La raíz del problema se encuentra, si analizamos el margen de
maniobrabilidad, en el reducido espacio de libertad que tenemos. Las
coordenadas que buscan nuestros deseos hacen que nuestras microemociones abarquen
en la lejanía vastos territorios en los que nuestra integridad se verá comprometida sin la protección de los más
elementales camuflajes. Es imposible ocultar la afinidad o la no aceptación de la voluntad ajena. Nuestro
deseo de vivir el propio destino como cosa exclusiva es tan fuerte como
inevitable es la muerte. No podemos
dejar de ser nosotros mismos y nos sentimos orgullosos de nuestras creencias y
convicciones. A veces somos capaces de manifestar posturas reaccionarias y
enfrentarnos contra el frente común de la desidia y el conformismo. Pero el
miedo al castigo y la segregación nos hace retroceder cuando más cerca
estamos de quitarle el disfraz al Estado,
grupo o ente protector. Una prueba de
fuego ha sido recientemente la adaptación a la realpolitik de los partidos
emergentes tras el 15 M en España. Un rotundo fracaso. Nos da tanto miedo tocar
cualquier pieza de la frágil construcción económica porque sabemos que se
mantiene a duras penas como una casa en ruinas.
Cobardes, íntegros y valientes nadie puede evitar postularse a través de
las emociones. Hasta los más ignorantes saben que la política es fundamental
para armar una sociedad más justa. Nos han nutrido desde hace más de cuarenta
años de derechos individuales que nos correspondían y que nos habilitarían para
explorar y conquistar territorios desconocidos. Sin embargo, digamos que el
cansancio de tanta conquista hace que nos resintamos ante la abrumadora idea de
que para ser poderosos debemos conservar y mantener lo poseído. La urgencia de
planificar los años, meses, días y horas por venir nos sume en el desaliento.
Intuimos que hemos llegado a los límites de nuestro imperio. Entonces nos queda
el consuelo de que sus fronteras no pertenecen a este mundo y nos alegramos e
incluso nos regodeamos de que la realidad es un maldito sueño.

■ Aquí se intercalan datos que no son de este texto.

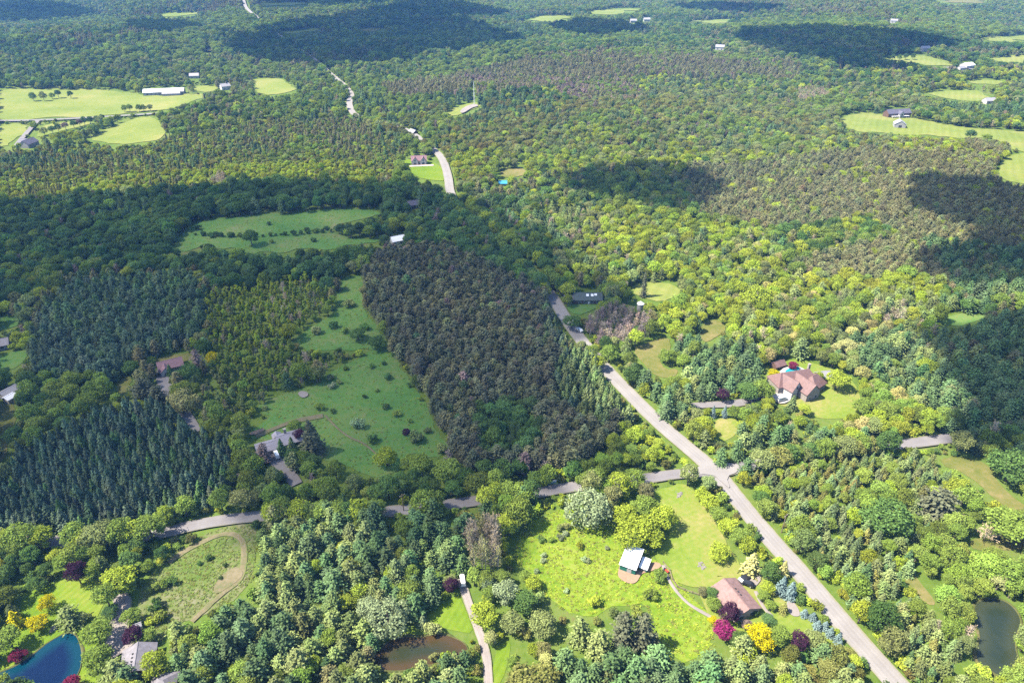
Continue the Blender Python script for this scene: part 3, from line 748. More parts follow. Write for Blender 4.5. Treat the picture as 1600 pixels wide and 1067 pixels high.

Ortega y Gasset decía que “la propensión unilateral imposibilita la
acción”. Eran otros tiempos. Porque lo que él llamaba propensión unilateral se
ha convertido por inercia en el nudo gordiano de la realidad de las ideologías
y de la praxis de la justicia. Si
cortamos de raíz sabemos que desharemos todo el largo y dramático camino y
volveremos castigados por nuestra soberbia al punto de partida. Sin embargo,
sabemos que si continuamos mirando pasmados al nudo nuestras vidas serán una
podrida herencia para nuestros hijos; y lo peor: no podemos reprimir ni sabemos
dar sentido a nuestras emociones, incluso hay quién se pregunte que para qué
sirven.
Creo que la emoción es un faro perdido en la noche, es un punto
insignificante en la distancia que nos sirve para no perdernos en la oscuridad
de las masas y poder identificar nuestra identidad como individuos, como entes
capaces aún, no ya de pensar en la espiral del discurso colectivo, que precisamente
continúa siendo el mal de nuestro tiempo, sino de sentir el peligro que entraña
no saber interpretarlo y menospreciarse a sí mismo en la pasividad y la
dependencia como un simple eslabón más de la cadena.
Mostrar nuestras emociones es el gran negocio del siglo. Te van a vender
justo lo que necesitas para que se cumpla, como bien dice la sentencia del
Eclesiastes, “Nihil novum sub sole”, Nada nuevo bajo el sol. Tu moral, tu ética
y compromiso están catalogados on line para que el núcleo de fuerzas te absorba
y que todo parezca real. Quizá si no mostrásemos nuestras emociones el control de
algún modo no sería absoluto y así nos reservaríamos una pequeña porción del paraíso.
Un callado y mortal escepticismo. Tal vez.